How would a Cuomo impeachment work?

  • New York impeachments begin in the state Assembly and a majority of the chamber’s 150 members would have to vote in favor of impeaching Cuomo for the process to continue.
  • However, an impeachment vote in the state Assembly is just a charge, Cuomo would not be removed from office at that point.
  • If the Assembly votes to impeach, the trial then goes to a special impeachment court establish by the constitution for a trial.
  • The state’s impeachment court includes members of the state Senate and the seven judges on New York’s Court of Appeals.
  • A two-thirds majority vote would be required to convict Cuomo and remove him from office – that’s a total of 46 votes in favor of conviction.
  • If Cuomo is convicted, NY Lieutenant Governor Kathy Hochul would take over a governor and serve the remainder of Cuomo's current term.
  • If Cuomo were convicted, lawmakers would also have the option to bar him from holding public office in the future.
  • If Cuomo's acquitted, Hochul would cease serving as acting governor and Cuomo would resume his duties. Hochul would return to serving as lieutenant governor.

On Monday, Ruch was the latest victim to speak out about her encounter with Cuomo, when he asked the woman if he could kiss her at a wedding two years ago.

The encounter was captured on camera by a photographer, which shows the moment Cuomo grabbed Ruch's face and asked "can I kiss you".

Ruch told The New York Times that she went up to the governor, 63, to compliment him on a speech he made at a friend's wedding.

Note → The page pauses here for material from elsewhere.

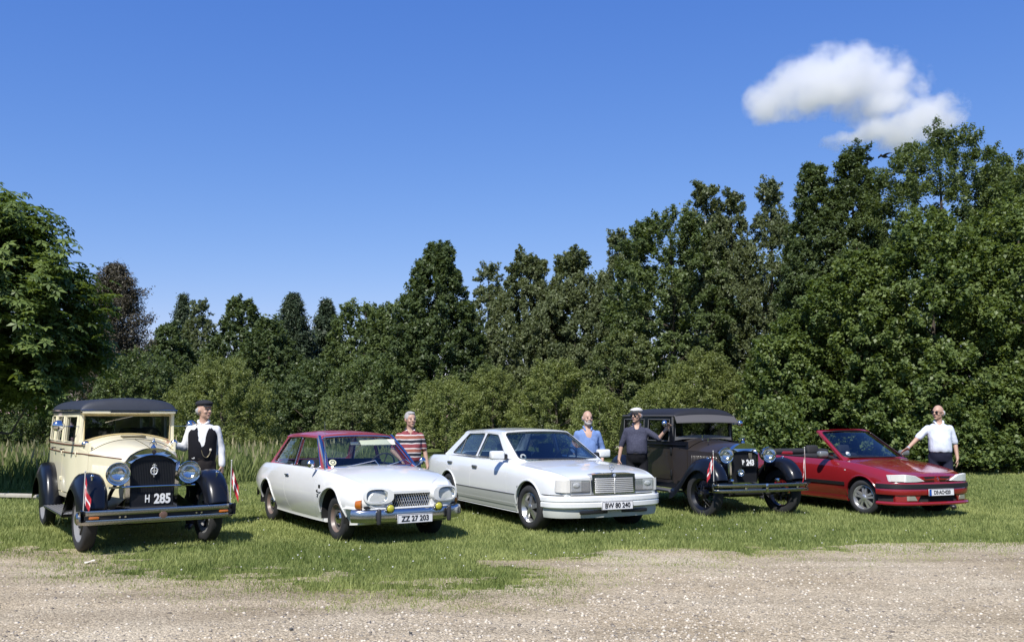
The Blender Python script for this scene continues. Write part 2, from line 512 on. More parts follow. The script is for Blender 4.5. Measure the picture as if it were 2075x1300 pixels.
x, y = scatter(720000, 7.4, 30, 1.5, rg)
g = grassiness(x, y)
ok = g > rg.random(len(x)) ** .9 * 2.3 - .12
x, y, g = x[ok], y[ok], g[ok]
patch = fbm(x, y, 1.6, 5) + .5
h = (.024 + .044 * rg.random(len(x)) ** 1.6) * (.55 + .9 * patch) * np.clip(.42 + g * .22, .42, 1)
tall = rg.random(len(x)) < .02
h[tall] *= 2.1
w = .0042 + .00070 * y
tint = np.clip(.45 + .9 * (fbm(x, y, 2.6, 0)) + .75 * fbm(x + 40, y, .35, 6) + (rg.random(len(x)) - .5) * .55 + np.where(g < 1, .15, 0) + .5 * np.clip(fbm(x + 3, y, 1.1, 2) - .12, 0, 1) * 3, 0, 1)
V, Fq = blades(x, y, h, w, h * (.25 + .6 * rg.random(len(x))), rg, height(x, y), True)
tag(link('lawn_grass', np_mesh('lawn_grass', V, Fq, m_grass, {'tint': np.repeat(tint, 3)})), kind='stuff')

# clover flowers in the lawn
m_clover = mat('clover_white', (.55, .55, .47), .8)
x, y = scatter(900, 9, 27, 1.2, rg)
ok = (grassiness(x, y) > .8) & (fbm(x, y, 2.0, 7) > -.02)
x, y = x[ok], y[ok]
N = len(x); s = .006 + .006 * rg.random(N); z = height(x, y) + .05 + .03 * rg.random(N)
o8 = np.array([(1, 0, 0), (0, 1, 0), (-1, 0, 0), (0, -1, 0), (0, 0, 1), (0, 0, -1)], float)
f8 = np.array([(0, 1, 4), (1, 2, 4), (2, 3, 4), (3, 0, 4), (1, 0, 5), (2, 1, 5), (3, 2, 5), (0, 3, 5)])
V = o8[None] * s[:, None, None] + np.stack([x, y, z], -1)[:, None]
Fc = f8[None] + (np.arange(N) * 6)[:, None, None]
tag(link('clover_flowers', np_mesh('clover_flowers', V.reshape(-1, 3), Fc.reshape(-1, 3), m_clover)), kind='stuff')

# tall meadow grass behind the cars
m_tall = leaf_mat('meadow_grass', (.11, .155, .045), (.34, .37, .15), trans=.35, rough=.7, spec=.15)
MEADOW_PX = [(-700, 993), (0, 990), (300, 986), (480, 982), (620, 960), (760, 925), (860, 905), (1000, 890), (1250, 886), (1420, 884)]
MW = np.array([on_ground(*p)[:2] for p in MEADOW_PX])
rg = np.random.default_rng(31)
x, y = scatter(190000, 17, 52, 1.3, rg, .74, 2)
e = np.interp(x, MW[:, 0], MW[:, 1])
ok = (y > e + fbm(x, y, 1.2, 2) * 1.6) & (x < 9.5)
x, y, e = x[ok], y[ok], e[ok]
pt = fbm(x, y, 2.2, 4)
h = (.22 + .40 * rg.random(len(x))) * (1 + .9 * pt) * np.clip((y - e) / 1.3 + .35, .35, 1)
h *= np.interp(x, [-12, -6, -3, 0, 4], [1.1, 1.05, .85, .62, .6])
w = .006 + .0008 * y
V, Fq = blades(x, y, h, w, h * (.12 + .3 * rg.random(len(x))), rg, 0 * x)
tint = np.clip(.42 + 1.1 * fbm(x + 5, y, 1.7, 1) + (rg.random(len(x)) - .5) * .7, 0, 1)
tag(link('meadow_grass', np_mesh('meadow_grass', V, Fq, m_tall, {'tint': np.repeat(tint, 4)})), kind='stuff')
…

The governor then put his hand on Ruch's bare back, she said. When she removed his hand, Ruch claims the governor called her "aggressive."

He then grabbed her face and asked to kiss her, according to her account.

"I was so confused and shocked and embarrassed," Ruch told The Times. "I turned my head away and didn't have words in that moment."

Two former employees of the governor, Bennett and Boylan, have also come forward with accusations of sexual harassment in the workplace.

Bennett told the Times that the governor asked her inappropriate questions about her sex life, including if she had sex with older men.


"I understood that the governor wanted to sleep with me, and felt horribly uncomfortable and scared," Bennett said.

Boylan said that Cuomo kissed her without consent and asked inappropriate questions, like if she wanted to play strip poker.

His office gave New York's attorney general the go-ahead to hire a "private" lawyer to launch an investigation into the allegations.

On Monday, Bennett said that she believes the governor "refused to acknowledge or take responsibility for his predatory behavior" in his response.

"It took the governor 24 hours and significant backlash to allow for a truly independent investigation," she said in a statement.

"These are not the actions of someone who simply feels misunderstood; they are the actions of an individual who wields his power to avoid justice."

The governor's brother, CNN anchor Chris Cuomo, acknowledged the allegations while on air on Monday, but said he can't cover the story.

"Obviously, I'm aware of what's going on with my brother, and obviously I cannot cover it because he is my brother," Chris said.

"Of course, CNN has to cover it. They have covered it extensively and they will continue to do so."

New York City Mayor Bill de Blasio said Cuomo should resign over "abuse".

De Blasio said that any older man trying to use a position of power to take advantage of an employee is "horrible" and said anyone guilty of that behavior should "no longer" work in government.

"If someone purposely tried to use their power to force a woman to have sex with them, of course that's someone who should no longer be in public service," de Blasio said on Monday during his daily press briefing.